A story in the New York Times details a years-long effort to unmask Satoshi Nakamoto, the mysterious author of the bitcoin white paper which laid the theoretical foundations for modern digital currencies.
It names Adam Back, a London-born computer scientist and entrepreneur. In a thread on X, Back promptly denied being the mysterious – and presumably ultra-wealthy – technologist.
“I also don’t know who satoshi is, and i think it is good for bitcoin that this is the case, as it helps bitcoin be viewed [as] a new asset class, the mathematically scarce digital commodity,” he wrote.
Nakamoto’s true identity has been the subject of speculation for years. Previous attempts to unmask him have pointed to Nick Szabo, a “reclusive” Hungarian-American computer scientist; Hal Finney, a software developer; and an “unknown Australian genius” who ended up being a fraud.
This time, the trail pointed the journalist to Back, who was a member of an online anarchist cryptography community called the cypherpunks in the early 1990s.
John Carreyrou unearthed similarities between Back and Nakamoto by combing through decades of old internet postings and analysing commonalities in their public writings – offhand comments such as “I’m better with code than I am with words” – and shared niche interests.
He compared timelines – Back suddenly went dormant for some years on cryptography-related forums, when Satoshi emerged as a presence – and used artificial intelligence to compare Back and Satoshi’s use of language.
Then he confronted Back with the evidence at a bitcoin conference in El Salvador, where he described Back as reddening and shifting uncomfortably when presented with the evidence – and making a conversational slip, appearing to speak as if he was Satoshi himself.
“He’d removed any lingering doubt in my mind that I had the right man,” Carreyrou wrote.
Back said it was all happenstance. The artefacts that had led to Carreyrou’s conclusion were “a combination of coincidence and similar phrases from people with similar experience and interests”, he wrote.

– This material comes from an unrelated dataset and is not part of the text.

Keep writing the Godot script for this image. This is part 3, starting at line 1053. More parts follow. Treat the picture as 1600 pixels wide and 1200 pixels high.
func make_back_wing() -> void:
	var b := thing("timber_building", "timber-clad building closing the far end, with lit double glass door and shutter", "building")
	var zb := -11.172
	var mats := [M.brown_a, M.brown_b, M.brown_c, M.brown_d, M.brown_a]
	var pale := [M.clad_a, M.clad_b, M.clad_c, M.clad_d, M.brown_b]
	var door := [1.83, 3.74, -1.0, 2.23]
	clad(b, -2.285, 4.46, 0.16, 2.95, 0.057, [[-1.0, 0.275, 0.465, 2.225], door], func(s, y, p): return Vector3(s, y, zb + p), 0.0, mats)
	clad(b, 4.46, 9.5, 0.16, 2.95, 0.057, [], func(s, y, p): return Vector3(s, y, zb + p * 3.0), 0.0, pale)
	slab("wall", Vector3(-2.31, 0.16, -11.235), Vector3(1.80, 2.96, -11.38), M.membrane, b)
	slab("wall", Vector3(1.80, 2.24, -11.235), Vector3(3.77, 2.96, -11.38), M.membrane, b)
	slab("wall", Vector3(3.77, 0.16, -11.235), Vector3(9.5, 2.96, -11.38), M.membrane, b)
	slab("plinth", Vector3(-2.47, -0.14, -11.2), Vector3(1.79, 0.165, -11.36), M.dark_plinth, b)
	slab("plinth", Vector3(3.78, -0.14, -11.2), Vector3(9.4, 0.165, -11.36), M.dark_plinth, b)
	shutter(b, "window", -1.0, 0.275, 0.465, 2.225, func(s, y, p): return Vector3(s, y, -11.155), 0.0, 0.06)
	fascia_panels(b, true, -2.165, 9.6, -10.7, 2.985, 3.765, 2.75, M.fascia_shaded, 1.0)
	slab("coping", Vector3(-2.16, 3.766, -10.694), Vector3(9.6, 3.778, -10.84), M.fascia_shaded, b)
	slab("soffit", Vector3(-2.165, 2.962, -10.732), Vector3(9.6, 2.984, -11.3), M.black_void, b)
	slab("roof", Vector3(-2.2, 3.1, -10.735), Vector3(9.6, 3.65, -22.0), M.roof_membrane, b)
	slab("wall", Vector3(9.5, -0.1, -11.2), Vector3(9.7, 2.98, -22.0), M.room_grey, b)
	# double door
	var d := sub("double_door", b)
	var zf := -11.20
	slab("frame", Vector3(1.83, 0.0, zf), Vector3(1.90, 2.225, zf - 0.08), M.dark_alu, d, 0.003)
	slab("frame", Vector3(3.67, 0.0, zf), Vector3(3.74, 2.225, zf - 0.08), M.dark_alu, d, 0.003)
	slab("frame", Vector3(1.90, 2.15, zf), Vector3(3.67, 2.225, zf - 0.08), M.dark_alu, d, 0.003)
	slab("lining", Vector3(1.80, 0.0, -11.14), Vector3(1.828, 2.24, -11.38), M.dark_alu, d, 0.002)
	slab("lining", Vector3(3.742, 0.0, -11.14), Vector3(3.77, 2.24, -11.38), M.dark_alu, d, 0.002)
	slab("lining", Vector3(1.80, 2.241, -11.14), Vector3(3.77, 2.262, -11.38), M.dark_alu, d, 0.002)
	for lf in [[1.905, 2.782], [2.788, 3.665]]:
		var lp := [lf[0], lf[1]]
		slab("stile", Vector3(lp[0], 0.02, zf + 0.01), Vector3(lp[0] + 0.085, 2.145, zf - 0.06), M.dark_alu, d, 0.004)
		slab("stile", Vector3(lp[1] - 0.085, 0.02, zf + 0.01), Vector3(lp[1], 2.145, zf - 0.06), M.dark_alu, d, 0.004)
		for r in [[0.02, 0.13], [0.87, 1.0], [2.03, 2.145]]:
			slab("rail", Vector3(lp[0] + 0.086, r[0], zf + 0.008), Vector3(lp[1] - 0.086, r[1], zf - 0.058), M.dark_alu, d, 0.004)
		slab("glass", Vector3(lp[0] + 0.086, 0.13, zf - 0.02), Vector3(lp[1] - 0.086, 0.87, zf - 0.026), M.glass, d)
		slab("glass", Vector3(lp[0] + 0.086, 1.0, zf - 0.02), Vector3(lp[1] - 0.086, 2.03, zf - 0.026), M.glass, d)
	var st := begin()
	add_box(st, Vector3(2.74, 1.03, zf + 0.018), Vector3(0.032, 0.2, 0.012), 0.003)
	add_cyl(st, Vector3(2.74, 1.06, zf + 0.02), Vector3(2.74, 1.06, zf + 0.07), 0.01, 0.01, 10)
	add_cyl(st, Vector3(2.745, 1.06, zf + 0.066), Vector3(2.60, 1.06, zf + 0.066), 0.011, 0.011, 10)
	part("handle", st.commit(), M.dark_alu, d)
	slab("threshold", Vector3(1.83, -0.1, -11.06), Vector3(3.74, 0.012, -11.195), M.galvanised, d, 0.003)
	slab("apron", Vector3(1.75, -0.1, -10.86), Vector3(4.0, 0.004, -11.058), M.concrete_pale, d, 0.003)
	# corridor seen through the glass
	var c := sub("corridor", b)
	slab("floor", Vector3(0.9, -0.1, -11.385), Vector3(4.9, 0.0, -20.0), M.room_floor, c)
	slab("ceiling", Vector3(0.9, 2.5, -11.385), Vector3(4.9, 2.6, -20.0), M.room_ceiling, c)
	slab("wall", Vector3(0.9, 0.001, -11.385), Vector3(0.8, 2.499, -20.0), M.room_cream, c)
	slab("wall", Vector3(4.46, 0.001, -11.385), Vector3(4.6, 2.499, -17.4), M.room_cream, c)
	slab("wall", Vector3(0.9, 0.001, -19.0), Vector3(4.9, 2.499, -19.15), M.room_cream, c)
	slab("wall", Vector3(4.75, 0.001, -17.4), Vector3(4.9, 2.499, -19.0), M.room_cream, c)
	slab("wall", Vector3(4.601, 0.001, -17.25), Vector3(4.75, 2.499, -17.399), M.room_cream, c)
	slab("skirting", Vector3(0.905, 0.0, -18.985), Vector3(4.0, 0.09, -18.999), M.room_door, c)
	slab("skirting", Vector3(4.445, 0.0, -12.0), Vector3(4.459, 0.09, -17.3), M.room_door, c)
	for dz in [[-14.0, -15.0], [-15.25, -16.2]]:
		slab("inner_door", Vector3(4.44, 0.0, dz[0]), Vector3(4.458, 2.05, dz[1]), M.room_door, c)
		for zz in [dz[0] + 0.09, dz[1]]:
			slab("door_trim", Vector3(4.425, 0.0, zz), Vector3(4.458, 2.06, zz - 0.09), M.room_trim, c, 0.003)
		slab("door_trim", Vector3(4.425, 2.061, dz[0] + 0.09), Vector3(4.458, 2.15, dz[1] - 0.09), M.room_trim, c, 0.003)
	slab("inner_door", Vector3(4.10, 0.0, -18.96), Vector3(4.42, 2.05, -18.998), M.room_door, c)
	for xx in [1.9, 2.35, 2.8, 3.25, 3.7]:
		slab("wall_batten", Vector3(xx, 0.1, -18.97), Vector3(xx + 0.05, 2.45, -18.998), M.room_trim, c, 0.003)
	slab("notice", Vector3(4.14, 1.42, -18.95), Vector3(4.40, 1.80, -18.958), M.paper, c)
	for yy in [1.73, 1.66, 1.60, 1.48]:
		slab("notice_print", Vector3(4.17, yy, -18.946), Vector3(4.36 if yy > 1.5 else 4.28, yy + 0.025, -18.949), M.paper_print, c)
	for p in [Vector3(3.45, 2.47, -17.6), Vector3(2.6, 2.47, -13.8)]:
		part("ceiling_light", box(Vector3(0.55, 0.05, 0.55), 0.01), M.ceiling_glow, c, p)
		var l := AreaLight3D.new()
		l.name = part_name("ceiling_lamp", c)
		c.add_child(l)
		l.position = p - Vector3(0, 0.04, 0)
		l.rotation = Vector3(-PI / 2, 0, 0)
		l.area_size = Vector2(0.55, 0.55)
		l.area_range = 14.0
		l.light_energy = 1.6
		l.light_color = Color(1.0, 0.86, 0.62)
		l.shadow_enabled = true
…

Not everyone bought it. Domer, a well-known Polymarket gambler, replied to Back’s post saying: “After reading that article, I’m going with a 99% chance that you’re Satoshi. Such obvious tells (the disappearing act is a classic mafia/werewolf rookie error).”
Others were less convinced. Stephen Murdoch, a professor of computer science at University College London, said: “There’s some indication that it’s him, but there’s no smoking gun.”
“It’s not implausible but my bet would still be Hal Finney,” Murdoch said, especially because Finney received the first bitcoin transaction from Satoshi. “Common practice is always to test a system by sending something to yourself.”
Dr Jacky Mallett, an assistant professor of computer science at Reykjavík University, said Satoshi was “almost certainly more than one person”, noting updates to the bitcoin code that suggest multiple contributors. “I think there was a small group of people behind this, and that they understood financial structures more than they are credited for,” she said.
Back is the owner of a bitcoin treasury firm that is merging with a publicly traded company created by Cantor Fitzgerald, formerly led by the US commerce secretary, Howard Lutnick.
Were Back to be Nakamoto – and the owner of 1.1m coins worth tens of billions of pounds – he would have to disclose that to the Securities and Exchange Commission, as that fortune could materially affect the bitcoin market.
“We are all Satoshi,” Back wrote on X.